Two years ago, Erskine shared a story with the Los Angeles Times about one particularly powerful interaction with Robinson during their early days as teammates.

"In Brooklyn, I came out of the clubhouse one day, and there was an area where wives and family members could wait. When I came out of the clubhouse, Rachel and little Jackie [Robinson's son] were there. I just walked over, the natural thing to do, and talked with them for a few minutes. The next day, Jackie said he wanted to thank me for what I did. I said, 'I didn't pitch yesterday.' He said, 'No, you walked over to talk, out in front of the crowd, to talk with Jackie and Rachel.' I was almost embarrassed. I said, 'Jackie, don't thank me for that. Shake my hand for a well-pitched game.' That was a natural thing for me to do. But he was impressed by that.

"I had a lot of good buddies growing up, Black kids in my neighborhood, and I never had any problem at all with that. Jackie asked me one day, 'How come you don't have any problem with this black and white thing?' I said, 'My best friend growing up, from 10 years old on, was Johnny Wilson, a Black young man in my neighborhood. So that never was an issue with me, and it never will be.'"
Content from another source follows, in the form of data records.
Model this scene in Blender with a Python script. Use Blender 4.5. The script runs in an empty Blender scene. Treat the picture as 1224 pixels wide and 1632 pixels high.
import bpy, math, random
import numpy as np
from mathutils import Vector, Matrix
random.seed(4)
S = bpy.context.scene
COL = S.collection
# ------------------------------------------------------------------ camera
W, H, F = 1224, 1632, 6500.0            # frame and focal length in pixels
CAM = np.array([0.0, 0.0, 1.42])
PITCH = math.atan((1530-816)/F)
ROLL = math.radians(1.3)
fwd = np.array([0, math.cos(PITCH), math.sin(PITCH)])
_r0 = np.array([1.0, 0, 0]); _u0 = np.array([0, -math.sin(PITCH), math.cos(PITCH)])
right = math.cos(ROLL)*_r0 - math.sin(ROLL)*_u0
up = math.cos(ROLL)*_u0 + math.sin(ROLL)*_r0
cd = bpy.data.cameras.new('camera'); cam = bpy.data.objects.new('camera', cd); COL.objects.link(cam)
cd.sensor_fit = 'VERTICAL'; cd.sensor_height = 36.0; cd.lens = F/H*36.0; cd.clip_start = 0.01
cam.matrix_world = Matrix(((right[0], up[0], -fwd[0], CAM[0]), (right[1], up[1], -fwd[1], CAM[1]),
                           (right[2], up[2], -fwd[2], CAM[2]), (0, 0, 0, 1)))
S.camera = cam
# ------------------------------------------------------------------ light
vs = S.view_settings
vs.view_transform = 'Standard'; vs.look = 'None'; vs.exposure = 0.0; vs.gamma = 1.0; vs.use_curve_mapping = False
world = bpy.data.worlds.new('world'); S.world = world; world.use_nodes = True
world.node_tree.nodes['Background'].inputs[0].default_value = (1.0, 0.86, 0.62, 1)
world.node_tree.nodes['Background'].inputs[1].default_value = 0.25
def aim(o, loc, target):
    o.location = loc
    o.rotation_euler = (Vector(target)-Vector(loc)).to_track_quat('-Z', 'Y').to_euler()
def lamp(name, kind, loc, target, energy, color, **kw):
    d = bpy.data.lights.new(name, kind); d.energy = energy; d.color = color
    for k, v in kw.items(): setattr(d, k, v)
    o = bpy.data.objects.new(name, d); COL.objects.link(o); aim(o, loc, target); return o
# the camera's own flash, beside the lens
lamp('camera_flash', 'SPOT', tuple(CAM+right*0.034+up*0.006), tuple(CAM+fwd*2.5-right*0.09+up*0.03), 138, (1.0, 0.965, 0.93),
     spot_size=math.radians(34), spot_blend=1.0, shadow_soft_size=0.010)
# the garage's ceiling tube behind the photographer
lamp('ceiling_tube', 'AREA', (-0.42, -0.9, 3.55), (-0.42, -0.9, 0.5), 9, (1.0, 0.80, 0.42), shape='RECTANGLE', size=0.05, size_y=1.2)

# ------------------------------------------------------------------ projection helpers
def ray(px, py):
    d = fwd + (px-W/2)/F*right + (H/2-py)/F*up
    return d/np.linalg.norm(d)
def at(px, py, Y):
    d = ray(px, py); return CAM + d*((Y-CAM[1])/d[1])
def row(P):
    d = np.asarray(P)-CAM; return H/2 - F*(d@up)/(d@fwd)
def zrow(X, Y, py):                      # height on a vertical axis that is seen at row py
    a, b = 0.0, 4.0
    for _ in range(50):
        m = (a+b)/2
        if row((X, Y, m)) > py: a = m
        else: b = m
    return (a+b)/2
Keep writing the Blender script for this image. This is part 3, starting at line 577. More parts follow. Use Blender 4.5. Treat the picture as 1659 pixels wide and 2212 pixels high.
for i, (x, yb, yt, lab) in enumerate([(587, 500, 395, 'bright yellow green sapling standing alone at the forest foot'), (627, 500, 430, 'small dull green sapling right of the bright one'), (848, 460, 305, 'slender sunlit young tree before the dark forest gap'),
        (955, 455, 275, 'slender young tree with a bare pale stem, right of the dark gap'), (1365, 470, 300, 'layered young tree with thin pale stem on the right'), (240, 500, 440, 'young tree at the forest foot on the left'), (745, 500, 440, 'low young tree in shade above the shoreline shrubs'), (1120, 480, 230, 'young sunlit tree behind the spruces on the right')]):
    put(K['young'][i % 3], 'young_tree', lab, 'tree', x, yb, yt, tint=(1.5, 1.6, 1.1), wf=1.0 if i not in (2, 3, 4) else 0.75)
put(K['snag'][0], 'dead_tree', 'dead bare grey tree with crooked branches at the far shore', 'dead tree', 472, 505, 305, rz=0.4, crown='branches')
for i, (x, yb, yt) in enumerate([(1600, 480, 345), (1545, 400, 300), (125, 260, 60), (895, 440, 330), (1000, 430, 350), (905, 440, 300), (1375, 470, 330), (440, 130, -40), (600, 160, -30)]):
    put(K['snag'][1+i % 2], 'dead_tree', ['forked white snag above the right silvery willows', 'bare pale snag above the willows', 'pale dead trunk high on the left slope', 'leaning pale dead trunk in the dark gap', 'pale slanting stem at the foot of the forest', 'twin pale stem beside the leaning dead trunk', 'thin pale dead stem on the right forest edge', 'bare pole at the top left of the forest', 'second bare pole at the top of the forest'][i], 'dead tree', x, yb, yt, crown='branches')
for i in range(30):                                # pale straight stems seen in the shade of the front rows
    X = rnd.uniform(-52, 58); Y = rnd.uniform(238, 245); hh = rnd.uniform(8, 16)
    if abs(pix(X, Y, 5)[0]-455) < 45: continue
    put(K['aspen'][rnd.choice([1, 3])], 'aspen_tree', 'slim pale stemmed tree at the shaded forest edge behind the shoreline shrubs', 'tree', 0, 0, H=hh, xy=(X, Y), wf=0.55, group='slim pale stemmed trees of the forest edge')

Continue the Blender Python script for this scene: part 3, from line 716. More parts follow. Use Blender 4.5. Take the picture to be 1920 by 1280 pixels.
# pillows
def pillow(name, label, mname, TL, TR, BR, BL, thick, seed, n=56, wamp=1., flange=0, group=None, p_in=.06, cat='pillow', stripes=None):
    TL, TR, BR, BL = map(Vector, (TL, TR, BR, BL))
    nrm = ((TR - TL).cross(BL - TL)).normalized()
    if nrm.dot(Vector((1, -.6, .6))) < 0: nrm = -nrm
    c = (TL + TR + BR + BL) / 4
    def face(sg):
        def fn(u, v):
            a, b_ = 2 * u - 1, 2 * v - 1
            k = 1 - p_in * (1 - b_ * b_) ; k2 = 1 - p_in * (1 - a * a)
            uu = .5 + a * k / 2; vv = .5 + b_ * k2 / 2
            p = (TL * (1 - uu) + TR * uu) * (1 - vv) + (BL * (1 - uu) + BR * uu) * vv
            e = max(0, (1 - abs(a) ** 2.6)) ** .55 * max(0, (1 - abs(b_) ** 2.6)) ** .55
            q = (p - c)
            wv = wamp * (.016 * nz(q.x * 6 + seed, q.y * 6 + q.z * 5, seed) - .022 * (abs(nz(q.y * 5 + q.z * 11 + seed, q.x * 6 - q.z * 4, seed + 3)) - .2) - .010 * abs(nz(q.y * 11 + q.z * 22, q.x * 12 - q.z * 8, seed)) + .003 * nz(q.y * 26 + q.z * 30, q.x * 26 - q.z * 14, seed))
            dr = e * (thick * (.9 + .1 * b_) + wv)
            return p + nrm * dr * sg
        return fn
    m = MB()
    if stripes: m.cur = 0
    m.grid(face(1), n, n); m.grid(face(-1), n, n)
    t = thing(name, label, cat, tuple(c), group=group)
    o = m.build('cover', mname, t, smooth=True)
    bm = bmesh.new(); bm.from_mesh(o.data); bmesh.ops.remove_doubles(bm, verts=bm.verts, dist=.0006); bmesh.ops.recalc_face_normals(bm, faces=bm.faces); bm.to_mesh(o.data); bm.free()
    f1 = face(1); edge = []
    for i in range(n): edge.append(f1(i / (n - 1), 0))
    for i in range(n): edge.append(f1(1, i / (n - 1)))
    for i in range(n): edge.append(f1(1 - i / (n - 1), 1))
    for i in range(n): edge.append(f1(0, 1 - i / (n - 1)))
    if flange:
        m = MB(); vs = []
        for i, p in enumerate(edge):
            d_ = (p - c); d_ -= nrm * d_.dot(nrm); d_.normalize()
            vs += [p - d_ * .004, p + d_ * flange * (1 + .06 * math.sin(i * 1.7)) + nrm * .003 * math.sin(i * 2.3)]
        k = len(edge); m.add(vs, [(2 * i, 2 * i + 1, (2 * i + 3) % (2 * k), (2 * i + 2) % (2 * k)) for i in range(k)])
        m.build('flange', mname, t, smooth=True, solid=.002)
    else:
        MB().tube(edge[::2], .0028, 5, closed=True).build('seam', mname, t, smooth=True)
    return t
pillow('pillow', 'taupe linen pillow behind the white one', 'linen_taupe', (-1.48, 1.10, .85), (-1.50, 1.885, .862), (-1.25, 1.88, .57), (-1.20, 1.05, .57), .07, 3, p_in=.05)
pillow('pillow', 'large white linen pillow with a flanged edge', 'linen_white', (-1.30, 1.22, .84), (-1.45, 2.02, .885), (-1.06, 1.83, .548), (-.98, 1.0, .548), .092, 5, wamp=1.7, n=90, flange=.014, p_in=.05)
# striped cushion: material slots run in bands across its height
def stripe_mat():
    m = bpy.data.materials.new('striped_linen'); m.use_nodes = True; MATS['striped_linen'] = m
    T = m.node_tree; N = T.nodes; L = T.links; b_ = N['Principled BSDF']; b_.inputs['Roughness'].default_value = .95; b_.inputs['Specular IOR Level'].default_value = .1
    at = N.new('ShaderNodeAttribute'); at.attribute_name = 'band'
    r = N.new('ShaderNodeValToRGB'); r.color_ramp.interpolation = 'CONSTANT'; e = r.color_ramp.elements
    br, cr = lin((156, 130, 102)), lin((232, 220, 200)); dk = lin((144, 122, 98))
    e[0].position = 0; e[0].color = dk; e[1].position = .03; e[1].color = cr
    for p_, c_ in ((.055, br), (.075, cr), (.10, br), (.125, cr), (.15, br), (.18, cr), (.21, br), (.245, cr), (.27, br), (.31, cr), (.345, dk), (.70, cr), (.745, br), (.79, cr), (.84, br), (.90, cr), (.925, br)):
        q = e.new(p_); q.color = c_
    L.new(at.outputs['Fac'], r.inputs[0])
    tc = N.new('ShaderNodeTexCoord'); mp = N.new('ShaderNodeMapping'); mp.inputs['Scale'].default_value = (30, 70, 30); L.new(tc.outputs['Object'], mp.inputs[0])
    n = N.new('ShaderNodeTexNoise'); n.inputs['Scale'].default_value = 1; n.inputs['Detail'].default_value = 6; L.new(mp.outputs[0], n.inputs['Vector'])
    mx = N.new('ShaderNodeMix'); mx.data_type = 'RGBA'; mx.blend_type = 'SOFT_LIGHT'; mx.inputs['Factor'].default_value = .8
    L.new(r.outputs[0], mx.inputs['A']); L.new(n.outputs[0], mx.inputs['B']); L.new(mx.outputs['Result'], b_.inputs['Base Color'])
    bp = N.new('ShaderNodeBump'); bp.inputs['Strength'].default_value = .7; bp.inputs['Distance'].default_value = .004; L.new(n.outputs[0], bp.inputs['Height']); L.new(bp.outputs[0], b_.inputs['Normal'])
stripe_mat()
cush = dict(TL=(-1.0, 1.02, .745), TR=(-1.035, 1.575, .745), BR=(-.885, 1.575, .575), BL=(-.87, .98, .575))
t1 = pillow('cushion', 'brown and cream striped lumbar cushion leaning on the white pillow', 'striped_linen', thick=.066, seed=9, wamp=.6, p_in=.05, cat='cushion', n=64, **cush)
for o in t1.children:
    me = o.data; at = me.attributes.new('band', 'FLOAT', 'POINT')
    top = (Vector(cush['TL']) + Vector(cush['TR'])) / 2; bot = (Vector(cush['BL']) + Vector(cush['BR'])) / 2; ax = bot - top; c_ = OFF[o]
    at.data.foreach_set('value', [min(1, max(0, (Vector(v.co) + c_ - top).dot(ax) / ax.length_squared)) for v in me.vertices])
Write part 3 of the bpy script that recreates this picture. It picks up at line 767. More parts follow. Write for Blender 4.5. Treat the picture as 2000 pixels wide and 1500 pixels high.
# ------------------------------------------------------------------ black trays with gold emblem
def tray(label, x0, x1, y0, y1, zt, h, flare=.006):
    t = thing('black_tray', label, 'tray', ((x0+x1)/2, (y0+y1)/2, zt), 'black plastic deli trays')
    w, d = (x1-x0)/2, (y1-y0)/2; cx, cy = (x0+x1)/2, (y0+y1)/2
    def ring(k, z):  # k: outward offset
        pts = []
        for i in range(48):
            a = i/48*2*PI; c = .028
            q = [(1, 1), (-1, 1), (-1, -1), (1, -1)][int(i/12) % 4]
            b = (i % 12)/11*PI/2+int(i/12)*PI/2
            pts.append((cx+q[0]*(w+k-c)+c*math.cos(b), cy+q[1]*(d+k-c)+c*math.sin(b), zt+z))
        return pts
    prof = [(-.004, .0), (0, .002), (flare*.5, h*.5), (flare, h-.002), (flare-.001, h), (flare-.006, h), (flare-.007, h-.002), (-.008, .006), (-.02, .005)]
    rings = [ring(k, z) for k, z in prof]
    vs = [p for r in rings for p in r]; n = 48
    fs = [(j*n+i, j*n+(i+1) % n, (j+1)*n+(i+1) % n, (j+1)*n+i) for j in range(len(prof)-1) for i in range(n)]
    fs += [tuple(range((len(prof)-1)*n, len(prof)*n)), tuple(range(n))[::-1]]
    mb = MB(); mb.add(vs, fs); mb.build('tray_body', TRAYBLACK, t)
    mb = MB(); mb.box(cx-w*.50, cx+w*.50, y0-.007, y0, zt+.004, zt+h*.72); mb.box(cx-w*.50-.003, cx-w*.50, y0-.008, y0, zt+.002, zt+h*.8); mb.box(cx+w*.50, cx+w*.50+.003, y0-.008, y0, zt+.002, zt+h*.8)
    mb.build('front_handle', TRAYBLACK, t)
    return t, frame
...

An integral part of several pennant-winning Dodgers teams in the 1940s and '50s, Erskine was the last living player who was part of the famed "Boys of Summer," chronicled in Roger Kahn's revered 1972 book. But he wanted to be remembered as much more than a baseball player. Erskine dedicated his life to fighting for human rights, especially serving as an important voice for educational opportunities and for the Special Olympics.

That passion for Erskine grew once his son, Jimmy, was born with Down Syndrome. Jimmy was given a short life expectancy, but would go on to live until 2023, dying at the age of 63.

In recognition of his humanitarian efforts, which included fighting for human rights, racial equality and his fierce fight for the special-needs community, Erskine was honored by the Hall of Fame with the 2023 Buck O'Neil Lifetime Achievement Award, presented to an individual "for their extraordinary efforts to enhance baseball's positive impact on society."